The Open Source Support Company Trap

Matt Asay asks a question about big data vendors, who are from a business model point-of-view mostly “open source support” companies: HortonWorks as a pure-play and others as open-core and enhanced-oss models.

My experience has been that open source support companies fall into a market trap. They are supporting good projects, that are popular and widely deployed. It seems like a good place, but the market keeps constantly screwing them.


Potential open source support customers are either:

Small Customers Suck

Small customers lack the technical wherewithal to use the product unassisted, so they need the support, but they are both highly price sensitive while also being a large drain on support hours (because they really need a lot of help).

You can drop your prices to try and load up a lot of these (“how do we do it? volume!”) but there are rarely enough fish in the pool to actually run the size of business you need to achieve sustainability.

How large? Large enough that the recurring revenue is enough to support sales, marketing, cost of sales, and a handful of core developers who aren’t tied to support contracts. Not huge, but well beyond the scale of a dev-and-friend-in-basement.

If you do drop your prices to try and bring in the small customers you immediately run into a problem with big customers, who will want big customer questions answered at your small customer price point.

Big Customers Suck, Then Leave

Big customers are frequently drawn to the scaling aspects of open source: deploy 1 instance, deploy 100, the capital cost remains the same.

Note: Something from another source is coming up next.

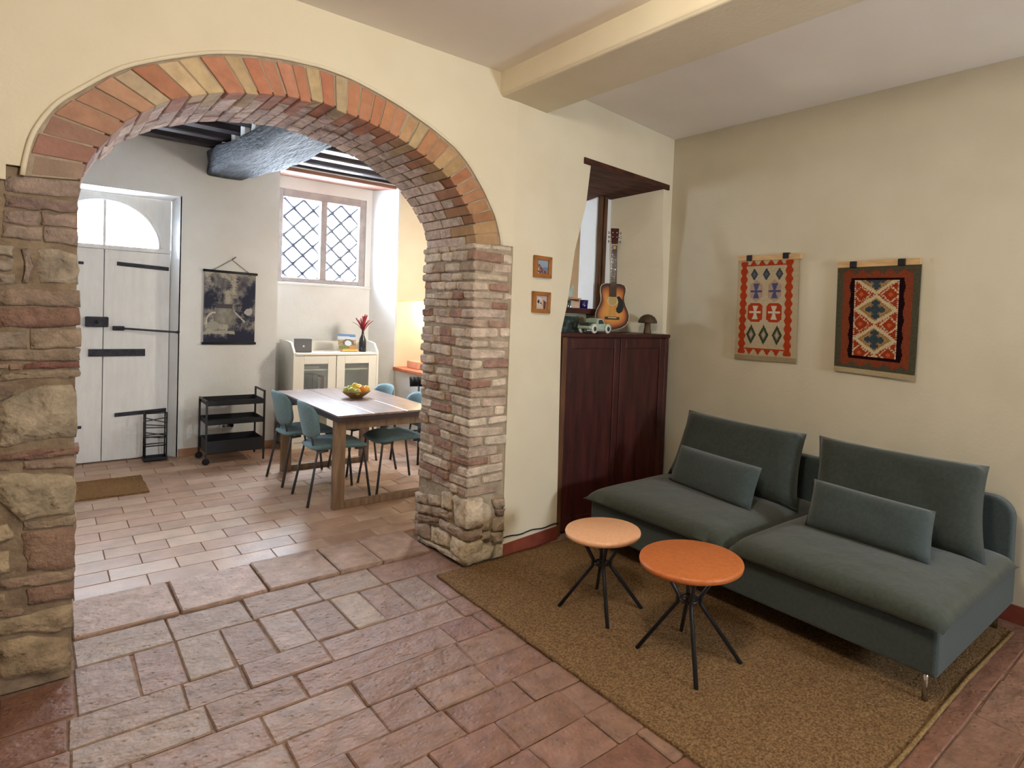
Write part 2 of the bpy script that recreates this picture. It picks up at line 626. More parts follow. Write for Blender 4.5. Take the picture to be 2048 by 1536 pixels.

In theory, there should be room in there for a “one throat to choak” support opportunity for big customers with big deployments, and with competent sales work up front, a good support deal will monetize at least some of the complexity inherent in a large deployment.

In practice, instead of being long term recurring revenue, the big customers end up being short term consulting gigs. A deal is signed, the customer’s team learns the ropes, with lots of support hours from top level devs on your team, and the deployment goes live. Then things settle down and there is a quick scaling back of support payments: year one is great, year two is OK, year three they’re backing away, year four they’re gone.

While there is room to grow a business on this terrain, particularly if the customers are Really Really Big, the constant fade-out of recurring revenue means that the business model is that of a high-end consultancy, not a recurring-revenue support company.